Perhaps the most extraordinary element of the Budapest showing is the inclusion of original drawings and prints by seven contemporary manga artists, created specifically for this exhibition. These commissioned works take Hokusai Manga motifs as their starting point and reinterpret them through a thoroughly modern visual language. The results are not homage pieces or nostalgic recreations — they are genuine artistic responses, each one bringing a distinct voice and sensibility to the dialogue. Together they make the most powerful argument the show has to offer: that Hokusai’s visual legacy is not a museum piece frozen in amber, but a living source of inspiration that practicing artists are still actively drawing from today.

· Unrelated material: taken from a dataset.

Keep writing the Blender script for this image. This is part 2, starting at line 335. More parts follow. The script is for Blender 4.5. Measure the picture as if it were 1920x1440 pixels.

Hokusai as a Manga Character

One of the exhibition’s most playful and revealing sections examines how Hokusai himself has been absorbed into the manga universe as a fictional character. The master turns up across dozens of stories in remarkably varied forms — a meticulous, obsessive historical figure wrestling with artistic ambition, a larger-than-life hero on improbable adventures, a wise mentor figure, and sometimes a fully fledged pop culture icon with his own fan following. This section says something quietly profound about how cultures keep their legends alive: not by preserving them in glass cases, but by endlessly reinventing them, projecting new desires and questions onto familiar figures. Hokusai, who spent his entire life reinventing his own style and even changed his name dozens of times, would probably have appreciated the irony.

A Participatory Medium, Then and Now

Running through the whole exhibition is one central idea that ties everything together: manga has always been a participatory medium. It was built on copying, sharing, and reimagining from the very beginning, and it remains so today. The images in this show — whether 200 years old or freshly drawn — don’t simply depict the world. They reach out and pull the viewer into the act of making meaning. You are not a passive observer here. The exhibition design by Szobue Shin reflects this philosophy, creating a space that encourages wandering, comparing, and returning to works you’ve already seen with new eyes.

That quality makes the Manga – Hokusai – Manga exhibition unusually rewarding for repeat visits. The more you bring to it — whether that’s a love of contemporary manga, an interest in Japanese art history, or simply an open curiosity — the more it gives back.